En outre, le principe de transparence pourrait être méconnu si l’indication de la valeur maximale ne présentait pas un caractère juridiquement contraignant pour le pouvoir adjudicateur.

La Cour poursuit en indiquant que le fait d’exiger du pouvoir adjudicateur originairement partie à l’accord-cadre qu’il indique dans l’accord-cadre la quantité ou la valeur maximale des prestations que couvrira cet accord concrétise l’interdiction de recourir aux accords-cadres de façon abusive ou de manière à empêcher, à restreindre ou à fausser la concurrence.

L’arrêt se termine par deux précisions. La première est que les modifications qui ne sont pas substantielles restent admises, et la seconde que l’indication des quantités maximales peut figurer indifféremment dans l’avis de marché ou dans le cahier des charges, à la condition que ce dernier soit librement accessible à tout opérateur économique.

En conclusion, les pouvoirs adjudicateurs voulant faire usage d’un accord-cadre seront particulièrement inspirés de veiller à indiquer, de préférence dès l’avis de marché, les quantités maximales du marché, estimées de manière la plus juste possible, sous peine de prendre le risque de voir leur procédure d’attribution annulée à défaut de pareille mention.

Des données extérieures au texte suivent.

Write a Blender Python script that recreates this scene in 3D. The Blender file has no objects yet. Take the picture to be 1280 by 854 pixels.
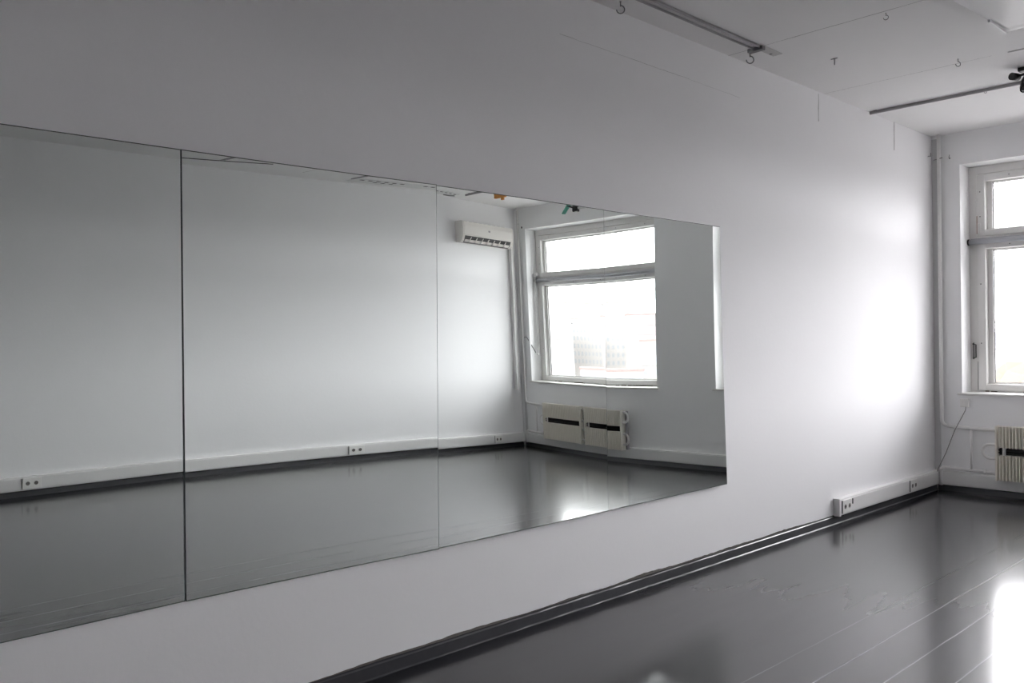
import bpy, bmesh, math, random
from mathutils import Vector, Matrix
random.seed(7)
sc = bpy.context.scene
COL = sc.collection
R = math.radians

# ------------------------------------------------------------------ camera, light, exposure
EYE = 1.465                      # eye height above the floor
cam_d = bpy.data.cameras.new('camera'); cam = bpy.data.objects.new('camera', cam_d); COL.objects.link(cam)
cam_d.sensor_width = 36.0; cam_d.lens = 36.0 * 1074.29 / 1280.0
cam_d.clip_start = 0.05; cam_d.clip_end = 3000
CX = 3.164
yaw, pitch, roll = R(46.338), R(-0.018), R(-0.685)
fwd = Vector((-math.sin(yaw)*math.cos(pitch), math.cos(yaw)*math.cos(pitch), math.sin(pitch)))
rt = Vector((math.cos(yaw), math.sin(yaw), 0)); up = rt.cross(fwd)
rr = math.cos(roll)*rt + math.sin(roll)*up; uu = -math.sin(roll)*rt + math.cos(roll)*up
cam.matrix_world = Matrix(((rr.x, uu.x, -fwd.x, CX), (rr.y, uu.y, -fwd.y, 0), (rr.z, uu.z, -fwd.z, EYE), (0, 0, 0, 1)))
sc.camera = cam

SKY = 9.0
w = bpy.data.worlds.new('overcast_sky'); sc.world = w; w.use_nodes = True
nt = w.node_tree; bg = nt.nodes['Background']
bg.inputs['Strength'].default_value = SKY
_tc = nt.nodes.new('ShaderNodeTexCoord'); _sp = nt.nodes.new('ShaderNodeSeparateXYZ'); nt.links.new(_tc.outputs['Generated'], _sp.inputs[0])
_mr = nt.nodes.new('ShaderNodeMapRange'); _mr.interpolation_type = 'SMOOTHSTEP'; nt.links.new(_sp.outputs['Z'], _mr.inputs[0])
_mr.inputs[1].default_value = 0.08; _mr.inputs[2].default_value = 0.60        # bright haze near the horizon, duller cloud overhead
_cr = nt.nodes.new('ShaderNodeMix'); _cr.data_type = 'RGBA'; nt.links.new(_mr.outputs[0], _cr.inputs[0])
_cr.inputs[6].default_value = (0.985, 0.985, 1.0, 1); _cr.inputs[7].default_value = (0.6, 0.605, 0.62, 1)
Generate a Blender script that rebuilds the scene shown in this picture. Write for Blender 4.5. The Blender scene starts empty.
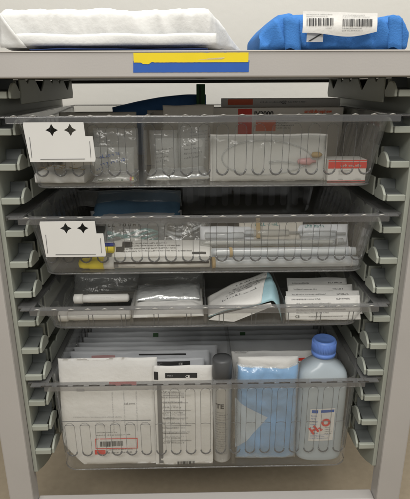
import bpy, math, random
from mathutils import Vector, Matrix, noise
PI = math.pi
rnd = random.Random(7)
S = bpy.context.scene
C = S.collection

# ------------------------------------------------------------------ camera
F_PX, TH, PS, RO = 500.3, .32167, .017982, -.004775
CAM = Vector((-.0129, -.7276, .86))
w_ = Vector((math.sin(PS)*math.cos(TH), math.cos(PS)*math.cos(TH), -math.sin(TH)))
r0 = Vector((math.cos(PS), -math.sin(PS), 0)); u0 = r0.cross(w_)
r_ = r0*math.cos(RO)+u0*math.sin(RO); u_ = -r0*math.sin(RO)+u0*math.cos(RO)
cd = bpy.data.cameras.new('camera'); cam = bpy.data.objects.new('camera', cd); C.objects.link(cam)
cam.matrix_world = Matrix(((r_.x, u_.x, -w_.x, CAM.x), (r_.y, u_.y, -w_.y, CAM.y), (r_.z, u_.z, -w_.z, CAM.z), (0, 0, 0, 1)))
cd.sensor_fit = 'HORIZONTAL'; cd.sensor_width = 36; cd.lens = F_PX/410*36
cd.clip_start = .02; cd.clip_end = 50
S.camera = cam

def at(px, py, Y):                       # where a sight line meets the upright plane y = Y
    d = w_+r_*((px-205)/F_PX)-u_*((py-249.5)/F_PX)
    return CAM+d*((Y-CAM.y)/d.y)

# ------------------------------------------------------------------ light
W = bpy.data.worlds.new('World'); S.world = W; W.use_nodes = True
W.node_tree.nodes['Background'].inputs[0].default_value = (.98, .985, .97, 1)
W.node_tree.nodes['Background'].inputs[1].default_value = .33
def area(name, loc, tgt, sx, sy, power, col):
    l = bpy.data.lights.new(name, 'AREA'); l.shape = 'RECTANGLE'; l.size = sx; l.size_y = sy; l.energy = power; l.color = col
    o = bpy.data.objects.new(name, l); C.objects.link(o); o.location = loc
    o.rotation_euler = (Vector(tgt)-Vector(loc)).to_track_quat('-Z', 'Y').to_euler()
    return o
area('ceiling_lamp', (.30, -.50, 2.35), (.1, .2, .6), 1.2, .6, 22, (1, .965, .905))
area('ceiling_lamp', (-.5, -1.75, 2.2), (-.1, 0, .4), 1.2, .6, 20, (1, .97, .92))
S.view_settings.view_transform = 'Standard'; S.view_settings.look = 'None'
S.view_settings.exposure = .32; S.view_settings.gamma = 1
S.render.engine = 'CYCLES'
try:
    S.cycles.transparent_max_bounces = 48; S.cycles.max_bounces = 10
    S.cycles.caustics_reflective = False; S.cycles.caustics_refractive = False
except Exception: pass

# ------------------------------------------------------------------ materials
def mat(name, col, rough=.5, var=.08, scale=20, bump=0, bscale=200, spec=.4, metal=0, sheen=0):
    m = bpy.data.materials.new(name); m.use_nodes = True; nt = m.node_tree; N = nt.nodes; L = nt.links
    b = N['Principled BSDF']; b.inputs['Roughness'].default_value = rough
    b.inputs['Specular IOR Level'].default_value = spec; b.inputs['Metallic'].default_value = metal
    tc = N.new('ShaderNodeTexCoord'); n = N.new('ShaderNodeTexNoise'); n.inputs['Scale'].default_value = scale; n.inputs['Detail'].default_value = 5
    L.new(tc.outputs['Object'], n.inputs['Vector'])
    r = N.new('ShaderNodeMix'); r.data_type = 'RGBA'
    r.inputs[6].default_value = tuple(c*(1-var) for c in col)+(1,); r.inputs[7].default_value = tuple(min(1, c*(1+var)) for c in col)+(1,)
    L.new(n.outputs['Fac'], r.inputs[0]); L.new(r.outputs[2], b.inputs['Base Color'])
    if bump:
        n2 = N.new('ShaderNodeTexNoise'); n2.inputs['Scale'].default_value = bscale; n2.inputs['Detail'].default_value = 3
        L.new(tc.outputs['Object'], n2.inputs['Vector'])
        bp = N.new('ShaderNodeBump'); bp.inputs['Strength'].default_value = bump; bp.inputs['Distance'].default_value = .002
        L.new(n2.outputs['Fac'], bp.inputs['Height']); L.new(bp.outputs['Normal'], b.inputs['Normal'])
    return m
def clear(name, tint, body, base=.05, edge=.6, power=3.0, rough=.08, bump=0, bscale=60):
    m = bpy.data.materials.new(name); m.use_nodes = True; nt = m.node_tree; N = nt.nodes; L = nt.links
    b = N['Principled BSDF']; b.inputs['Base Color'].default_value = tuple(body)+(1,); b.inputs['Roughness'].default_value = rough
    b.inputs['Specular IOR Level'].default_value = .9
    t = N.new('ShaderNodeBsdfTransparent'); t.inputs['Color'].default_value = tuple(tint)+(1,)
    lw = N.new('ShaderNodeLayerWeight'); lw.inputs['Blend'].default_value = .5
    p = N.new('ShaderNodeMath'); p.operation = 'POWER'; p.inputs[1].default_value = power; L.new(lw.outputs['Facing'], p.inputs[0])
    ma = N.new('ShaderNodeMath'); ma.operation = 'MULTIPLY_ADD'; ma.inputs[1].default_value = edge; ma.inputs[2].default_value = base
    L.new(p.outputs[0], ma.inputs[0]); ma.use_clamp = True
    g = N.new('ShaderNodeBsdfGlossy'); g.inputs['Roughness'].default_value = rough
    p5 = N.new('ShaderNodeMath'); p5.operation = 'POWER'; p5.inputs[1].default_value = 5; L.new(lw.outputs['Facing'], p5.inputs[0])
    fr = N.new('ShaderNodeMath'); fr.operation = 'MULTIPLY_ADD'; fr.inputs[1].default_value = .85; fr.inputs[2].default_value = .04; L.new(p5.outputs[0], fr.inputs[0])
    mx = N.new('ShaderNodeMixShader'); L.new(ma.outputs[0], mx.inputs[0]); L.new(t.outputs[0], mx.inputs[1]); L.new(b.outputs[0], mx.inputs[2])
    mg = N.new('ShaderNodeMixShader'); L.new(fr.outputs[0], mg.inputs[0]); L.new(mx.outputs[0], mg.inputs[1]); L.new(g.outputs[0], mg.inputs[2])
    L.new(mg.outputs[0], N['Material Output'].inputs['Surface'])
    if bump:
        tc = N.new('ShaderNodeTexCoord'); n2 = N.new('ShaderNodeTexNoise'); n2.inputs['Scale'].default_value = bscale; n2.inputs['Detail'].default_value = 3
        L.new(tc.outputs['Object'], n2.inputs['Vector'])
        bp = N.new('ShaderNodeBump'); bp.inputs['Strength'].default_value = bump; bp.inputs['Distance'].default_value = .004
        L.new(n2.outputs['Fac'], bp.inputs['Height'])
        for x in (b, g, lw): L.new(bp.outputs['Normal'], x.inputs['Normal'])
    return m
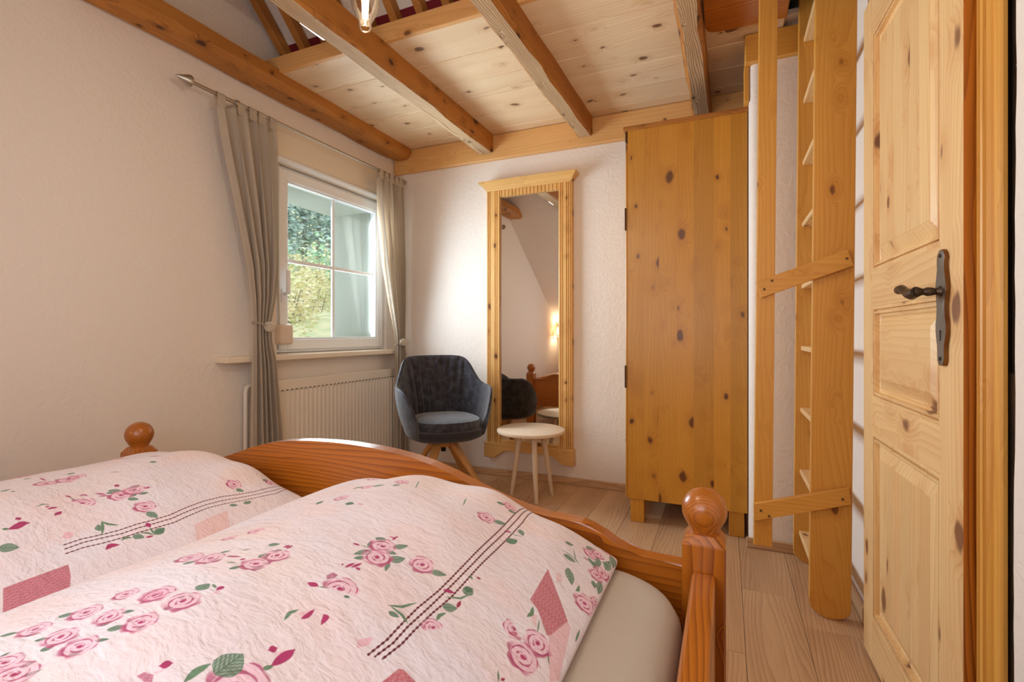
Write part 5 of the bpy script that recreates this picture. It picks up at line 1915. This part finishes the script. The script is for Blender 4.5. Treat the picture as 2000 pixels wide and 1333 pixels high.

La France a déjà transposé cette jurisprudence dans un décret du 23 août 2021 modifiant le Code de la commande publique.

En Belgique, aucune modification du prescrit légal n’est annoncée mais il ne fait cependant aucun doute qu’en cas de recours, la jurisprudence du Conseil d’Etat s’alignerait sur celle de la C.J.U.E.

La Commission des marchés publics a, quant à elle, rendu un avis le 19.11.2021 dans lequel elle conclut qu’un pouvoir adjudicateur ne peut passer des marchés fondés sur un accord-cadre que pour une certaine valeur ou une certaine quantité maximale et qu’une fois ce plafond atteint, l’accord-cadre a épuisé ses, sauf éventuelles modifications. Elle conseille également vivement aux pouvoirs adjudicateurs de se conformer à cette jurisprudence.

Gaël TILMAN


[1] C.E., arrêt n°240653 du 2 février 2018.